Ferran Adria’s creativity and innovations usually arise from asking questions like why do we have coffee followed by an egg at breakfast, while at lunch we eat the egg first and then drink the coffee? By answering these questions or at least trying, he may discover unusual flavors and aromas that pair well with each other, new ingredients and chemicals and lab equipment that could aid him in the kitchen. He also learns from the food industry. In many cases, the techniques and chemicals he uses have been applied in the food industry for years but his creativity and imagination allow Ferran Adria to apply them in a new magical way that will surprise diners.

Ferran AdriaMany of the molecular gastronomy techniques used by restaurants all over the world have been created by Ferran Adria. Using chemicals and additives, Ferran Adria changes the basic characteristics of food to change textures and intensify flavors.

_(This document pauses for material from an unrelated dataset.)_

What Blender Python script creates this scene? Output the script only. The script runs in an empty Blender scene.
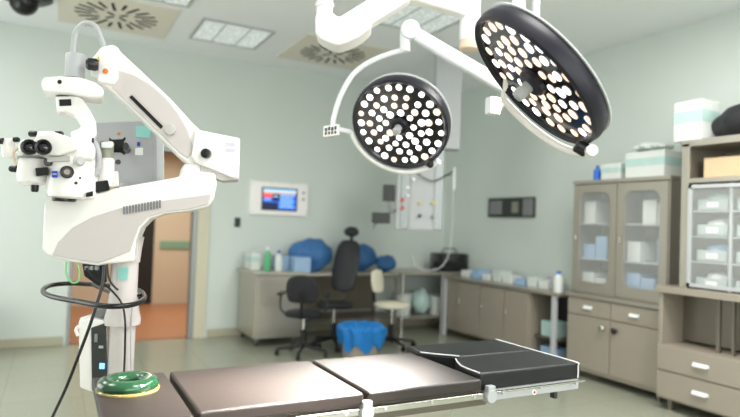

He is the creator of foams made with a siphon, airs created by emulsifying the foam on food that has liquefied, liquid spheres using the spherification method based on the reaction of an alginate with calcium and many others which are explained on this molecular gastronomy website.

Ferran Adria, whose father was a Barcelona house painter, dropped out of high school and started his career as a dishwasher in a resort hotel. At that time, El Bulli was a remote beachside restaurant on Costa Brava owned by Germans who named it after their bulldog. When Ferran Adria showed up at El Bulli for a summer job in 1983, the restaurant already had two Michelin stars.

Ferran Adria rose through the ranks and became el Bulli’s chef at age 25 in 1987. That same year he went to a cooking demonstration in Cannes by Chef Jacques Maximin who gave a definition of creativity that inspired Ferran Adria for the rest of his molecular gastronomy career: not copying. After this, the first El Bulli research lab was born. Ferran Adria purchased an 18th century townhouse in Barcelona and turned it into a workshop where he and a team of El Bulli cooks could research new techniques during the 6 months when El Bulli was closed. 

Ferran Adria’s restaurant received its third Michelin star in 1996. The lengthy, multicourse meals at el Bulli are carefully choreographed events designed to play with the diner’s mind and emotions. Ferran Adria once served a froth of wood-smoked water in a glass with a few drops of olive oil and strips of toast. His idea was to make diners recall eating grilled bread with olive oil. A cocktail from Ferran Adria could be a “deconstructed” martini consisting of a spherical olive (olive juice sphere with very delicate membrane that bursts in your mouth), accompanied by gin and a vermouth spritzed on your tongue.